Aux Etats-Unis, la jeunesse poing levé
Racisme, armes, écologie: les jeunes de la génération Z sont toujours plus nombreux à descendre dans la rue. Au point de transformer leur activisme en votes?
Nupol Kiazolu a 19 ans. Née à Atlanta, élevée à New York, l’étudiante en sciences politiques a été élue Miss Liberia USA l’an dernier. Elle est surtout la présidente de la section Black Lives Matter (BLM) de la région de New York et la fondatrice d’une organisation qui veut inciter les jeunes Noirs à aller voter. Elle rêve de devenir présidente en 2036. Révoltée par la mort de l’Afro-Américain George Floyd sous le genou d’un policier blanc le 25 mai, elle s’est rendue à Minneapolis pour manifester. «En fin de compte, que je sois assise à la maison ou que je sois au front, je pourrais être tuée juste pour la couleur de ma peau. Si quelque chose devait m’arriver, je voudrais que ce soit pour une juste cause», a-t-elle confié ce mois à Teen Vogue.

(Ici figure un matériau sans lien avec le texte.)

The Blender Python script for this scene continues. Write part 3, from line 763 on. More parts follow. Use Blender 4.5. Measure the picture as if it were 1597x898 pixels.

Nupol Kiazolu incarne cette nouvelle génération de militants aux Etats-Unis. Armes, écologie, féminisme ou racisme: les jeunes sont toujours plus nombreux à descendre dans la rue pour exprimer leur colère. Après la fusillade dans une école de Parkland (Floride) qui a fait 17 morts le 14 février 2018, plusieurs adolescents s’étaient organisés pour protester jusque devant la Maison-Blanche. Une figure iconique a émergé: Emma Gonzalez, 20 ans. Sur le front de l’écologie aussi, les Etats-Unis ont leur Greta Thunberg: Alexandria Villaseñor, 15 ans. Les récentes manifestations contre le racisme et les brutalités policières n’ont pas fait émerger une figure en particulier, mais un éventail de militants motivés, dont beaucoup de femmes. Tous jeunes, alors que la victime, George Floyd, avait 46 ans.
Assiste-t-on à un nouvel éveil politique, capable de se concrétiser dans les urnes pour l’élection présidentielle le 3 novembre prochain? Jusqu’ici, les jeunes Américains se démarquaient surtout par leur faible participation aux élections. Or cette année, a calculé le Pew Research Center, la génération Z (les 18-23 ans en 2020) représente un électeur sur dix, contre 4% en 2016. Avec les millennials (24-39 ans), ils constituent même plus d’un tiers des votants (37%). Et ils ont tendance à voter plutôt à gauche.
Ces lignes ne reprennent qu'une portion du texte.